Apa Itu Sinetron?
Sumber: google.co.id. |
Sinetron atau sinema elektronik menjadi primadona hiburan
masyarakat sejak kondisi perfilman nasional mengalami keterpurukan pada dekade
1990-an. Seiring booming industri
pertelevisian dan menjamurnya era selebriti instan bentukan televisi, sinetron
merajai program layar kaca. Pengertian sinetron sendiri, jika ditilik dari
konsep yang sederhana, bisa didefinisikan sebagai sandiwara bersambung yang
disiarkan oleh stasiun televisi. Di Indonesia, istilah ini pertama kali
dicetuskan oleh pengarang dan penulis skenario Arswendo Atmowiloto serta
Soemardjono (salah satu pendiri dan mantan pengajar Institut Kesenian Jakarta).
Jadi, penyebutan ‘sinetron’ sesungguhnya khas istilah Indonesia karena dalam
bahasa Inggris, sinetron disebut opera sabun (soap operas), sedangkan dalam bahasa Spanyol disebut telenovela (http://id.wikipedia.org/wiki/sinetron).

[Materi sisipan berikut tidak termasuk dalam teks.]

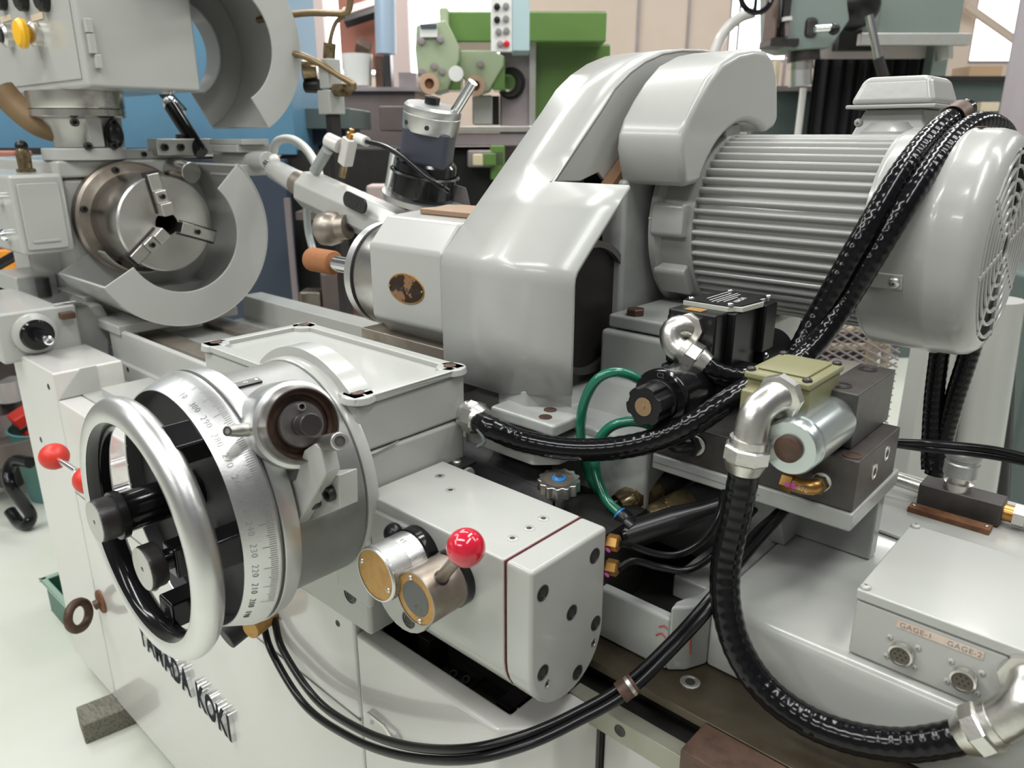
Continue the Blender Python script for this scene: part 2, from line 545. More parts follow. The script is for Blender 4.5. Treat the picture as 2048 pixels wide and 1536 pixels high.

Dalam perkembangannya, format sinetron pun beragam,
dari sinetron serial, sinetron seri, sinetron lepas, sinetron miniseri, hingga
film televisi (misalnya, FTV yang popular di SCTV). Genre sinetron berkembang
dari drama, keluarga, komedi, laga, misteri, kolosal, dan sebagainya. Robert
Kolker membedakan secara tegas antara film (baca: sinetron) seri dengan film
serial. Ia menyebut serial sebagai programs with
an open narrative line that continues from one episode to another like soap
operas, sementara seri adalah programs
with a continuiting set of characters in somewhat different narrative
situations in each episode like situation comedies (Kolker, 2002: 214). Dengan
demikian, cerita sinetron serial berkelanjutan dari satu episode ke episode
berikutnya, sementara cerita sinetron seri berbeda tema setiap episodenya meski
memunculkan karakter yang sama.
Segmen psikografis penonton sinetron terbesar dari
anak-anak, dewasa, sampai orangtua. Dari segmen geografis, menyebar dari
wilayah pedesaan sampai perkotaan. Menurut survei yang pernah dilakukan oleh
beberapa lembaga survei dan litbang internal televisi swasta, remaja adalah
konsumen yang paling banyak menonton sinetron, disamping kalangan ibu rumah
tangga. Fenomena ini tidak mengherankan mengingat dua kategori penonton
tersebut paling banyak menghabiskan waktu luang didepan televisi. Oleh karena
itu, anak dan remaja menjadi konsen utama KPI untuk melindungi mereka dari
tayangan yang tidak menyehatkan.
Setidaknya, ada beberapa poin perlindungan anak
dalam P3SPS, yaitu:
- Kewajiban mengutamakan kepentingan anak dalam setiap program siaran, klasifikasi: Pasal 14 P3, Pasal 15 SPS;
- Perlindungan dari pornografi dan unsur seksualitas (cabul, adegan seks, cium bibir, eksploitasi tubuh), dan eksploitasi anak dalam iklan, lagu, video klip & tayangan lain: Pasal 36, 37, 18 SPS.
- Larangan adanya kekerasan, baik verbal (ungkapan kasar, cabul, mesum, vulgar dalam bahasa apapun) maupun visual: Pasal 36, 37 SPS; dan seterusnya.
Adapun beberapa penyakit ‘sinetron’ kita yang
kontraproduktif bagi sebuah karya seni. Ironisnya, praktik-praktik ini justru
kian mewabah. Jika dirunut secara sederhana, penyakit itu antara lain tampak
dari pola epigon (mengekor, jiplakan, episode yang dipanjang-panjangkan, sekuel
yang dipaksakan berlanjut, skenario monoton, adopsi mentah dari luar negeri,
menjual wajah tampan/cantik, berkedok religius meski sebenarnya mengarah pada
kesyirikan, memaksakan lagu hits menjadi tema/daya tarik sinetron, banyaknya
hal-hal klise yang ditampilkan, jam tayang yang cenderung seragam, menampilkan
unsur SARA, Jakarta sentris, bias gender, stereotip yang berlebihan, iklan yang
mendominasi durasi tayang, mengumbar makian, dan umpatan, eksploitasi tubuh
perempuan, kekerasan, sadistis, mistik, dan sebagainya.
*dikutip dari berbagai sumber, dengan beberapa penyesuaian.